§ **DATA SHOWN**:
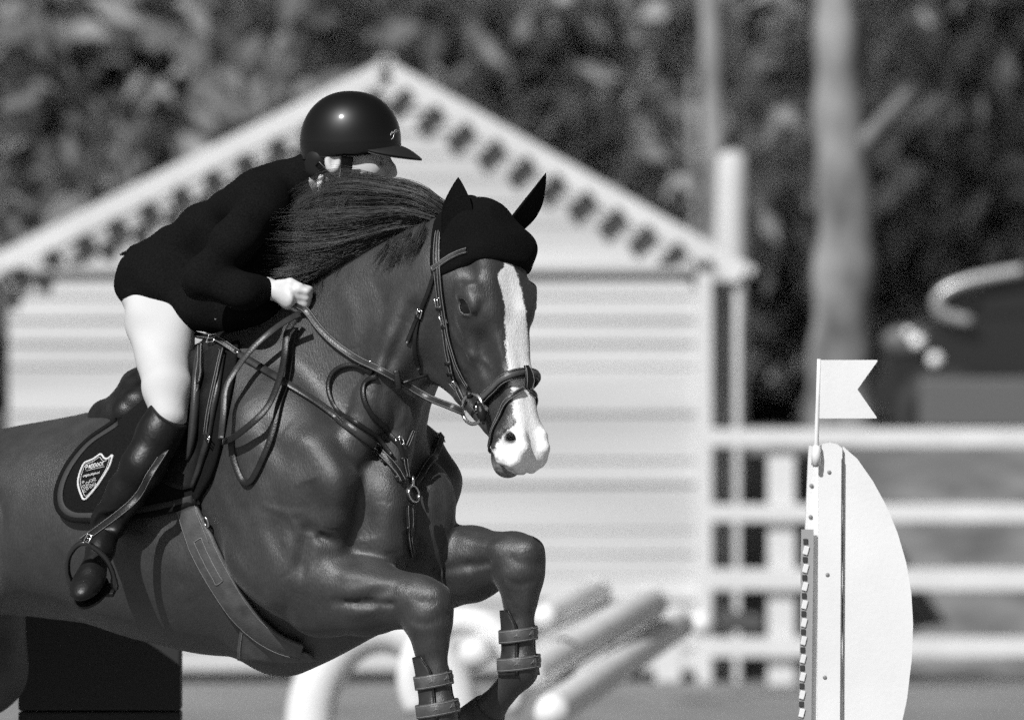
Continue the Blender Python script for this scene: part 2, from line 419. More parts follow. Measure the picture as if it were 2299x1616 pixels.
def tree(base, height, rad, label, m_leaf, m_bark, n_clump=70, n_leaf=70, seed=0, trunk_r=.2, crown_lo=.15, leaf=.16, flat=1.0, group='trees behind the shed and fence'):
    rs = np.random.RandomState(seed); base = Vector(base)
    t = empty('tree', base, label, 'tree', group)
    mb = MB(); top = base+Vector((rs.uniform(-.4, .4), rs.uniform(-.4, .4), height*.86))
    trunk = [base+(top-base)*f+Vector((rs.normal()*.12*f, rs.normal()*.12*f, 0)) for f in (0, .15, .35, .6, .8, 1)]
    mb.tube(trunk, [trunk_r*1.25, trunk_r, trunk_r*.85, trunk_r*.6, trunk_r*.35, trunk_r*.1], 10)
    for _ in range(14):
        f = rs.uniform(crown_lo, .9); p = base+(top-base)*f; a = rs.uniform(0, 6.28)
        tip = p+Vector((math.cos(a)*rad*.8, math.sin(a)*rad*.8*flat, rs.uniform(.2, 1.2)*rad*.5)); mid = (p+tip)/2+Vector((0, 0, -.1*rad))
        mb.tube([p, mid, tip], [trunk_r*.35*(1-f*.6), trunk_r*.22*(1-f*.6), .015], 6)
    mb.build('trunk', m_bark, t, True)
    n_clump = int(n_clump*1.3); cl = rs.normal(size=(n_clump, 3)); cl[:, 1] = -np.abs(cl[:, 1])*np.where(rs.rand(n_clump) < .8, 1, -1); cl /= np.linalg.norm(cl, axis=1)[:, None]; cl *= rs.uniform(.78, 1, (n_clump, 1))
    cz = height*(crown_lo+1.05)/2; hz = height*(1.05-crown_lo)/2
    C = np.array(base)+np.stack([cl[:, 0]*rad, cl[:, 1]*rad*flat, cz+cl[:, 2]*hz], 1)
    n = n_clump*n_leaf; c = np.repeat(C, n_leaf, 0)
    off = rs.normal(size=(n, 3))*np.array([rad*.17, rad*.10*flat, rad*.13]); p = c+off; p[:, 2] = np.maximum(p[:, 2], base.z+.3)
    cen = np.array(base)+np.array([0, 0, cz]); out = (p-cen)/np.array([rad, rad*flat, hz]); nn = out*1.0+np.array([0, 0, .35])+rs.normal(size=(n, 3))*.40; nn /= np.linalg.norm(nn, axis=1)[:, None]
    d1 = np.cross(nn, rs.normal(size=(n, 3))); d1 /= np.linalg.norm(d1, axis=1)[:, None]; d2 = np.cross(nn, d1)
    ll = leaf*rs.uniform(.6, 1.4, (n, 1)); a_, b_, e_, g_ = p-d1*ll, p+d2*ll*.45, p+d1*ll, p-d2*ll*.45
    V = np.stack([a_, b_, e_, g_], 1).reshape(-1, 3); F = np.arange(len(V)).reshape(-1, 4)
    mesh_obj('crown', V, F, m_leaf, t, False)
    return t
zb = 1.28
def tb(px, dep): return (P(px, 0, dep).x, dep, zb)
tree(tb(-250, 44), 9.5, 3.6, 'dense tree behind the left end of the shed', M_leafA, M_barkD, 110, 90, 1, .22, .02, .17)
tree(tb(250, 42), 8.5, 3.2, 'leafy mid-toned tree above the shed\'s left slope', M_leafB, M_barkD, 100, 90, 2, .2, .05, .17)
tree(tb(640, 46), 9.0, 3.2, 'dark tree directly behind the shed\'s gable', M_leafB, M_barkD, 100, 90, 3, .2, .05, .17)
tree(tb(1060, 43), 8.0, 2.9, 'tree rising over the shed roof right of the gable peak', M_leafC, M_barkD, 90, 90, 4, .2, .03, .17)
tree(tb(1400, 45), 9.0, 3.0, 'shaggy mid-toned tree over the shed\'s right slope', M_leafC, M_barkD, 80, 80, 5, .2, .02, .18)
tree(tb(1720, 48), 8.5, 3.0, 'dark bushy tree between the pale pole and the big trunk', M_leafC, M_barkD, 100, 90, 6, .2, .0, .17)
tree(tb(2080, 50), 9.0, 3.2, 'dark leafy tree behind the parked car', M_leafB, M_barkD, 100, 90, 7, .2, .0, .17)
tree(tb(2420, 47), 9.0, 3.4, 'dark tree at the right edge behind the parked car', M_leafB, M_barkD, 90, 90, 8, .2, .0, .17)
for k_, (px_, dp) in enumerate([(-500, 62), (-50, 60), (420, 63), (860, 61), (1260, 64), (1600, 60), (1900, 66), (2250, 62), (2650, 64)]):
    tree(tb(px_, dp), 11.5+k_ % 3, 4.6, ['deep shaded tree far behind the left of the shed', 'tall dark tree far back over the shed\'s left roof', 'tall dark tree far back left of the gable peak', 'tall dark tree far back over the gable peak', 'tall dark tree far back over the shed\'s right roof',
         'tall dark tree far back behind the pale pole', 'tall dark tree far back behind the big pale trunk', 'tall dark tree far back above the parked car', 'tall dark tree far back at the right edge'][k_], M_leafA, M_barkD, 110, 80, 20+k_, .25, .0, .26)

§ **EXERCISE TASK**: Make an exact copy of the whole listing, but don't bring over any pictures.

§ **TASK RESPONSE**:
Continue the Blender Python script for this scene: part 2, from line 419. More parts follow. Measure the picture as if it were 2299x1616 pixels.
def tree(base, height, rad, label, m_leaf, m_bark, n_clump=70, n_leaf=70, seed=0, trunk_r=.2, crown_lo=.15, leaf=.16, flat=1.0, group='trees behind the shed and fence'):
    rs = np.random.RandomState(seed); base = Vector(base)
    t = empty('tree', base, label, 'tree', group)
    mb = MB(); top = base+Vector((rs.uniform(-.4, .4), rs.uniform(-.4, .4), height*.86))
    trunk = [base+(top-base)*f+Vector((rs.normal()*.12*f, rs.normal()*.12*f, 0)) for f in (0, .15, .35, .6, .8, 1)]
    mb.tube(trunk, [trunk_r*1.25, trunk_r, trunk_r*.85, trunk_r*.6, trunk_r*.35, trunk_r*.1], 10)
    for _ in range(14):
        f = rs.uniform(crown_lo, .9); p = base+(top-base)*f; a = rs.uniform(0, 6.28)
        tip = p+Vector((math.cos(a)*rad*.8, math.sin(a)*rad*.8*flat, rs.uniform(.2, 1.2)*rad*.5)); mid = (p+tip)/2+Vector((0, 0, -.1*rad))
        mb.tube([p, mid, tip], [trunk_r*.35*(1-f*.6), trunk_r*.22*(1-f*.6), .015], 6)
    mb.build('trunk', m_bark, t, True)
    n_clump = int(n_clump*1.3); cl = rs.normal(size=(n_clump, 3)); cl[:, 1] = -np.abs(cl[:, 1])*np.where(rs.rand(n_clump) < .8, 1, -1); cl /= np.linalg.norm(cl, axis=1)[:, None]; cl *= rs.uniform(.78, 1, (n_clump, 1))
    cz = height*(crown_lo+1.05)/2; hz = height*(1.05-crown_lo)/2
    C = np.array(base)+np.stack([cl[:, 0]*rad, cl[:, 1]*rad*flat, cz+cl[:, 2]*hz], 1)
    n = n_clump*n_leaf; c = np.repeat(C, n_leaf, 0)
    off = rs.normal(size=(n, 3))*np.array([rad*.17, rad*.10*flat, rad*.13]); p = c+off; p[:, 2] = np.maximum(p[:, 2], base.z+.3)
    cen = np.array(base)+np.array([0, 0, cz]); out = (p-cen)/np.array([rad, rad*flat, hz]); nn = out*1.0+np.array([0, 0, .35])+rs.normal(size=(n, 3))*.40; nn /= np.linalg.norm(nn, axis=1)[:, None]
    d1 = np.cross(nn, rs.normal(size=(n, 3))); d1 /= np.linalg.norm(d1, axis=1)[:, None]; d2 = np.cross(nn, d1)
    ll = leaf*rs.uniform(.6, 1.4, (n, 1)); a_, b_, e_, g_ = p-d1*ll, p+d2*ll*.45, p+d1*ll, p-d2*ll*.45
    V = np.stack([a_, b_, e_, g_], 1).reshape(-1, 3); F = np.arange(len(V)).reshape(-1, 4)
    mesh_obj('crown', V, F, m_leaf, t, False)
    return t
zb = 1.28
def tb(px, dep): return (P(px, 0, dep).x, dep, zb)
tree(tb(-250, 44), 9.5, 3.6, 'dense tree behind the left end of the shed', M_leafA, M_barkD, 110, 90, 1, .22, .02, .17)
tree(tb(250, 42), 8.5, 3.2, 'leafy mid-toned tree above the shed\'s left slope', M_leafB, M_barkD, 100, 90, 2, .2, .05, .17)
tree(tb(640, 46), 9.0, 3.2, 'dark tree directly behind the shed\'s gable', M_leafB, M_barkD, 100, 90, 3, .2, .05, .17)
tree(tb(1060, 43), 8.0, 2.9, 'tree rising over the shed roof right of the gable peak', M_leafC, M_barkD, 90, 90, 4, .2, .03, .17)
tree(tb(1400, 45), 9.0, 3.0, 'shaggy mid-toned tree over the shed\'s right slope', M_leafC, M_barkD, 80, 80, 5, .2, .02, .18)
tree(tb(1720, 48), 8.5, 3.0, 'dark bushy tree between the pale pole and the big trunk', M_leafC, M_barkD, 100, 90, 6, .2, .0, .17)
tree(tb(2080, 50), 9.0, 3.2, 'dark leafy tree behind the parked car', M_leafB, M_barkD, 100, 90, 7, .2, .0, .17)
tree(tb(2420, 47), 9.0, 3.4, 'dark tree at the right edge behind the parked car', M_leafB, M_barkD, 90, 90, 8, .2, .0, .17)
for k_, (px_, dp) in enumerate([(-500, 62), (-50, 60), (420, 63), (860, 61), (1260, 64), (1600, 60), (1900, 66), (2250, 62), (2650, 64)]):
    tree(tb(px_, dp), 11.5+k_ % 3, 4.6, ['deep shaded tree far behind the left of the shed', 'tall dark tree far back over the shed\'s left roof', 'tall dark tree far back left of the gable peak', 'tall dark tree far back over the gable peak', 'tall dark tree far back over the shed\'s right roof',
         'tall dark tree far back behind the pale pole', 'tall dark tree far back behind the big pale trunk', 'tall dark tree far back above the parked car', 'tall dark tree far back at the right edge'][k_], M_leafA, M_barkD, 110, 80, 20+k_, .25, .0, .26)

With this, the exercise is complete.